DIRECTIONS — Make an exact copy of the listing below.
--- --- ---
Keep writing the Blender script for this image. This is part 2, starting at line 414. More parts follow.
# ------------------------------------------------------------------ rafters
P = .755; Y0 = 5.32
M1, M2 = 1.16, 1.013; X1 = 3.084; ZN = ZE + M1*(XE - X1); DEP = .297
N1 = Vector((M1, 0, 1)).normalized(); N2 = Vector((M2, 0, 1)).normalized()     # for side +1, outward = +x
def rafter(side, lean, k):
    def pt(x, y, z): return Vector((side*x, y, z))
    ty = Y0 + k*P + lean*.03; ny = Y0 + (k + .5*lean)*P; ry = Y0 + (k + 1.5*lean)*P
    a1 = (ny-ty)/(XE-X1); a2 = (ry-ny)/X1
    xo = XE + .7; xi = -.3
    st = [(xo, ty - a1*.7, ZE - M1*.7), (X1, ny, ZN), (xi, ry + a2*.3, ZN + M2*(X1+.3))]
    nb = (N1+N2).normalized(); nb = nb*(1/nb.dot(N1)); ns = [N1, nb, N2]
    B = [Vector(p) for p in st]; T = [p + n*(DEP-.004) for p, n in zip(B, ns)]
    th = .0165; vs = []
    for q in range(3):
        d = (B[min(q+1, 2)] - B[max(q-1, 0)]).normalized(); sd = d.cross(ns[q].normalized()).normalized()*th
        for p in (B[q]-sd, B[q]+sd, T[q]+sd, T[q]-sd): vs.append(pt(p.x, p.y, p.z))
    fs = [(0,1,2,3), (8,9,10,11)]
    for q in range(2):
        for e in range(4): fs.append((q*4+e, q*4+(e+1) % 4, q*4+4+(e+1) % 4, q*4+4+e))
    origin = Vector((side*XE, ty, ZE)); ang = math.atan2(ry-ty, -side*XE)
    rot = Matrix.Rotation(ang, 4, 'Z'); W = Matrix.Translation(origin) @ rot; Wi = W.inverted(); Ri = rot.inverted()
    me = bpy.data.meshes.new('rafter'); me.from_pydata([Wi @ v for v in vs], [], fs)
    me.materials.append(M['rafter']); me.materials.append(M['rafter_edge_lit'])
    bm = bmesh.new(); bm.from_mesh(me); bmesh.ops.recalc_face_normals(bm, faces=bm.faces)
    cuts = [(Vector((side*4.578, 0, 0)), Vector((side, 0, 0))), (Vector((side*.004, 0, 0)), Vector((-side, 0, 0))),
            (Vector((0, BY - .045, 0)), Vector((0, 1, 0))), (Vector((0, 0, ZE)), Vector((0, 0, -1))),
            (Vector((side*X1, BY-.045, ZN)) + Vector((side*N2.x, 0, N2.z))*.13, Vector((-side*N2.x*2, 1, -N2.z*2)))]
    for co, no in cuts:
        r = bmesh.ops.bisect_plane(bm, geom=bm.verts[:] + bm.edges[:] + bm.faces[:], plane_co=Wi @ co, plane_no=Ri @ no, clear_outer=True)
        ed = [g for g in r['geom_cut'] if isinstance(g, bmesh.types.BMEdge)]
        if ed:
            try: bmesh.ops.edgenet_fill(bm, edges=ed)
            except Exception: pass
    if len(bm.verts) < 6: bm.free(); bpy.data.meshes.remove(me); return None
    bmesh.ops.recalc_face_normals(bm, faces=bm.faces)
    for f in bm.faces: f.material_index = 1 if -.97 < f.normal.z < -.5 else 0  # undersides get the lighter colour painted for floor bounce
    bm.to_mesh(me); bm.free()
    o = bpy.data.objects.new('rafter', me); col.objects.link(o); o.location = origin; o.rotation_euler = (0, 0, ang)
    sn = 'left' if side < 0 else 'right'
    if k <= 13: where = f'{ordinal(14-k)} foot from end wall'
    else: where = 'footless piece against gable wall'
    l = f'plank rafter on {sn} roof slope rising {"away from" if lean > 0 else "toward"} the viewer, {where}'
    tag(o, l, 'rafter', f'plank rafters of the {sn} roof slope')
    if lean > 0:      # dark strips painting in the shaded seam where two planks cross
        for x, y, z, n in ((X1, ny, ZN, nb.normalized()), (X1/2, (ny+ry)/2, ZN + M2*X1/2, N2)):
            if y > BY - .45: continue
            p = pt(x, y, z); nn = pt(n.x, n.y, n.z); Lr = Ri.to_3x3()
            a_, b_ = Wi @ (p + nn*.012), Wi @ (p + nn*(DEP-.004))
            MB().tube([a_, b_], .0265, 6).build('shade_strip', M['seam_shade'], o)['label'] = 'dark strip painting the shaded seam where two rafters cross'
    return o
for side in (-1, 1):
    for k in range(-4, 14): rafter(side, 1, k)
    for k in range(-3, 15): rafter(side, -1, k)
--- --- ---
ANSWER FOR THIS EXERCISE —
Keep writing the Blender script for this image. This is part 2, starting at line 414. More parts follow.
# ------------------------------------------------------------------ rafters
P = .755; Y0 = 5.32
M1, M2 = 1.16, 1.013; X1 = 3.084; ZN = ZE + M1*(XE - X1); DEP = .297
N1 = Vector((M1, 0, 1)).normalized(); N2 = Vector((M2, 0, 1)).normalized()     # for side +1, outward = +x
def rafter(side, lean, k):
    def pt(x, y, z): return Vector((side*x, y, z))
    ty = Y0 + k*P + lean*.03; ny = Y0 + (k + .5*lean)*P; ry = Y0 + (k + 1.5*lean)*P
    a1 = (ny-ty)/(XE-X1); a2 = (ry-ny)/X1
    xo = XE + .7; xi = -.3
    st = [(xo, ty - a1*.7, ZE - M1*.7), (X1, ny, ZN), (xi, ry + a2*.3, ZN + M2*(X1+.3))]
    nb = (N1+N2).normalized(); nb = nb*(1/nb.dot(N1)); ns = [N1, nb, N2]
    B = [Vector(p) for p in st]; T = [p + n*(DEP-.004) for p, n in zip(B, ns)]
    th = .0165; vs = []
    for q in range(3):
        d = (B[min(q+1, 2)] - B[max(q-1, 0)]).normalized(); sd = d.cross(ns[q].normalized()).normalized()*th
        for p in (B[q]-sd, B[q]+sd, T[q]+sd, T[q]-sd): vs.append(pt(p.x, p.y, p.z))
    fs = [(0,1,2,3), (8,9,10,11)]
    for q in range(2):
        for e in range(4): fs.append((q*4+e, q*4+(e+1) % 4, q*4+4+(e+1) % 4, q*4+4+e))
    origin = Vector((side*XE, ty, ZE)); ang = math.atan2(ry-ty, -side*XE)
    rot = Matrix.Rotation(ang, 4, 'Z'); W = Matrix.Translation(origin) @ rot; Wi = W.inverted(); Ri = rot.inverted()
    me = bpy.data.meshes.new('rafter'); me.from_pydata([Wi @ v for v in vs], [], fs)
    me.materials.append(M['rafter']); me.materials.append(M['rafter_edge_lit'])
    bm = bmesh.new(); bm.from_mesh(me); bmesh.ops.recalc_face_normals(bm, faces=bm.faces)
    cuts = [(Vector((side*4.578, 0, 0)), Vector((side, 0, 0))), (Vector((side*.004, 0, 0)), Vector((-side, 0, 0))),
            (Vector((0, BY - .045, 0)), Vector((0, 1, 0))), (Vector((0, 0, ZE)), Vector((0, 0, -1))),
            (Vector((side*X1, BY-.045, ZN)) + Vector((side*N2.x, 0, N2.z))*.13, Vector((-side*N2.x*2, 1, -N2.z*2)))]
    for co, no in cuts:
        r = bmesh.ops.bisect_plane(bm, geom=bm.verts[:] + bm.edges[:] + bm.faces[:], plane_co=Wi @ co, plane_no=Ri @ no, clear_outer=True)
        ed = [g for g in r['geom_cut'] if isinstance(g, bmesh.types.BMEdge)]
        if ed:
            try: bmesh.ops.edgenet_fill(bm, edges=ed)
            except Exception: pass
    if len(bm.verts) < 6: bm.free(); bpy.data.meshes.remove(me); return None
    bmesh.ops.recalc_face_normals(bm, faces=bm.faces)
    for f in bm.faces: f.material_index = 1 if -.97 < f.normal.z < -.5 else 0  # undersides get the lighter colour painted for floor bounce
    bm.to_mesh(me); bm.free()
    o = bpy.data.objects.new('rafter', me); col.objects.link(o); o.location = origin; o.rotation_euler = (0, 0, ang)
    sn = 'left' if side < 0 else 'right'
    if k <= 13: where = f'{ordinal(14-k)} foot from end wall'
    else: where = 'footless piece against gable wall'
    l = f'plank rafter on {sn} roof slope rising {"away from" if lean > 0 else "toward"} the viewer, {where}'
    tag(o, l, 'rafter', f'plank rafters of the {sn} roof slope')
    if lean > 0:      # dark strips painting in the shaded seam where two planks cross
        for x, y, z, n in ((X1, ny, ZN, nb.normalized()), (X1/2, (ny+ry)/2, ZN + M2*X1/2, N2)):
            if y > BY - .45: continue
            p = pt(x, y, z); nn = pt(n.x, n.y, n.z); Lr = Ri.to_3x3()
            a_, b_ = Wi @ (p + nn*.012), Wi @ (p + nn*(DEP-.004))
            MB().tube([a_, b_], .0265, 6).build('shade_strip', M['seam_shade'], o)['label'] = 'dark strip painting the shaded seam where two rafters cross'
    return o
for side in (-1, 1):
    for k in range(-4, 14): rafter(side, 1, k)
    for k in range(-3, 15): rafter(side, -1, k)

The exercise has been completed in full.